Baa…baa, Motherf*****!

All of this got me to thinking, though, that what I truly want is not a metal chicken at all but a metal goat. I saw one last September in Steamboat Springs. It was standing outside the Steamboat Art Company and it was bleating “buy me” so loudly that I was sure Steve would hear it from Denver and approve the purchase. I know that a metal goat is not something most people are attracted to and I had no particular place in mind to put him if I got to bring him home, but I had to try. I texted Steve a photo of the tin beast.

Me: I think I need to get this metal goat. Isn’t he cute? 

Steve: He is cute.

Me: I think I need him.

Steve: How much is he?

Me: He’s $140.

Steve: He’s not that cute.

Me:  😦

Steve: Where will you put him?

(At that moment, realizing that Steve was not going to approve the goat purchase, I began postulating a few choice places I’d like to shove that goat.)

Me: The question is where won’t I put him? He can go anywhere. He’s a nice, neutral grey, perfect for any decor.

Steve: I don’t know….

Me: Oh, come on. You know we’re always talking about how I don’t decorate.

Steve: I’m not so sure a big metal goat is the kind of decorating decision we need to be making.

Me: Fine. I won’t get it. Even though I love goats and will never be able to have a real one.

Steve: Remind me…why do you love goats?

Me: Because I can relate to them. They’re spunky. They’re cute. They eat anything. They remind me of me.

Steve: Ummmm…no.

Me: Fine. (At which point I uttered something expletive under my breath and hung up the phone.)
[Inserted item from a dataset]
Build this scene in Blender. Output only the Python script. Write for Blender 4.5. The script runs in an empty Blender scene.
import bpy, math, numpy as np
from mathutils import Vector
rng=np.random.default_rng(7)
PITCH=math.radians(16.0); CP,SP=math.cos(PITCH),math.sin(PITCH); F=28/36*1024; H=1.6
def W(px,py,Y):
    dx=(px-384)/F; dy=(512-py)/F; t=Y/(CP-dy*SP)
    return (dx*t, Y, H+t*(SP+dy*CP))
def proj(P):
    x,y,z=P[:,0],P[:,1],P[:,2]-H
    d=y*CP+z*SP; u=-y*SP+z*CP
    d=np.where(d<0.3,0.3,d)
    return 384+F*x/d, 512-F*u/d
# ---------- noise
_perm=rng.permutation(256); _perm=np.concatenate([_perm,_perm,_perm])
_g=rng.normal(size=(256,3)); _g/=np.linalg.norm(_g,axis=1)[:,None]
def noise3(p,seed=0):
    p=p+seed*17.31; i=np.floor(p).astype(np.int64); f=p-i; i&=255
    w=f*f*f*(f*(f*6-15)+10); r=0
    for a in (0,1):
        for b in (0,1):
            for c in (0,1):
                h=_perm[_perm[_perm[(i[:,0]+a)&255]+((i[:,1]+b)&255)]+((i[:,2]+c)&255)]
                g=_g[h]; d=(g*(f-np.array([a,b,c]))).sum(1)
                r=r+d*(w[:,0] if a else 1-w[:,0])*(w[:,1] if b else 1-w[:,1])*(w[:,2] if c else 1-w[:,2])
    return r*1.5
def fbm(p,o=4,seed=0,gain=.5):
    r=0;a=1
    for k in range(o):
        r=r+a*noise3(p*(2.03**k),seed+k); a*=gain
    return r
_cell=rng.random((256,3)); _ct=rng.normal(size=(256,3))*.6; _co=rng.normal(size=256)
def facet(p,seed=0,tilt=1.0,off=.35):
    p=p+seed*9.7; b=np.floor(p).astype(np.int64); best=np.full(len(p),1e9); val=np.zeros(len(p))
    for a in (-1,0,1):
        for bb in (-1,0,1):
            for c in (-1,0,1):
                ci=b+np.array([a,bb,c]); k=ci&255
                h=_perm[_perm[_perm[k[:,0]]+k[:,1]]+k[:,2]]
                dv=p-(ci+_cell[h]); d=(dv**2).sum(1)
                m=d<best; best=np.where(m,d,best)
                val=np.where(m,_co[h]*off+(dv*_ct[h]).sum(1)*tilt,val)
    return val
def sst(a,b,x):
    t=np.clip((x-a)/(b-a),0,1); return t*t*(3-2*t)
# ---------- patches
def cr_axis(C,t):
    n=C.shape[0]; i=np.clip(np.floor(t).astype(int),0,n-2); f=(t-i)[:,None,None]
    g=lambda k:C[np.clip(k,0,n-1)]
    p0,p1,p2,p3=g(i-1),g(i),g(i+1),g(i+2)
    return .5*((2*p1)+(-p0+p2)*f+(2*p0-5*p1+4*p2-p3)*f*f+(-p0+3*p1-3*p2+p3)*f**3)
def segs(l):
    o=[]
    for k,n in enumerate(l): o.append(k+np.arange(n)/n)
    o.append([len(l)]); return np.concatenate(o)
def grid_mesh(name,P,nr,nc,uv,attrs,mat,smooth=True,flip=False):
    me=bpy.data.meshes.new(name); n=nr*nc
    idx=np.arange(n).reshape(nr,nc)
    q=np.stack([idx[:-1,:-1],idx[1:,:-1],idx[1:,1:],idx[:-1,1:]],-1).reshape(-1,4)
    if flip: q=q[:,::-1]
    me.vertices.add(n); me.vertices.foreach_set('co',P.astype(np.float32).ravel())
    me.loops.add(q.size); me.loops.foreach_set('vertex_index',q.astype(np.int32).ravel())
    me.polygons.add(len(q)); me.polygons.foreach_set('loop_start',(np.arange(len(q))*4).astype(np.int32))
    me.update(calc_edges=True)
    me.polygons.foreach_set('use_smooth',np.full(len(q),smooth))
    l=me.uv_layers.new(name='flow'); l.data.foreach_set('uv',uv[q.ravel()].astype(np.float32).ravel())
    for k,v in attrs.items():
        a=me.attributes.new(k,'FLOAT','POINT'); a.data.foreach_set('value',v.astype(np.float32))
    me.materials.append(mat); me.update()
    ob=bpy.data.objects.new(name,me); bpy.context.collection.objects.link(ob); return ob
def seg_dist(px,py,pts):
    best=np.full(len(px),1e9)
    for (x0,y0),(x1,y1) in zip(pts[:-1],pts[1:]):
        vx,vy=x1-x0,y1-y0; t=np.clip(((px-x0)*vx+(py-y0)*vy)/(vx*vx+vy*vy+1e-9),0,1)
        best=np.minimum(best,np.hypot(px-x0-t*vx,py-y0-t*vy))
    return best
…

It’s been a little over a year since my goat sighting. I have looked at the Steamboat Art Company for it several times and not seen it again. It breaks my heart to know that goat is living in someone else’s home. I did see its smaller, less expensive, somewhat flimsier cousin in Crested Butte this summer, but we were camping in our pop-up at the time and I didn’t know where I would put it. I mean, strictly speaking, I think of our pop-up as more garden gnome quality, although it may be nearly good enough for one of those concrete geese that country folk dress in rain slickers. All I know is that if I ever find that metal goat again, I’m going to bring it home, credit card statement be damned. Then someday when Steve has picked the wrong battle with me, in honor of Jenny Lawson I will pull it from its hiding space and set it inside the door from the garage so that feisty goat greets him after work wearing nothing but a tag that simply reads: “Baa, baa, Motherf*****!” Remember, husbands…you may think you’ve won the battle, but you will never win the war. Ever.

(PS…Friends, if you happen to see the most beautiful goat in the world, please let me know. He answers to Kanyé, and it’s time to bring him home.)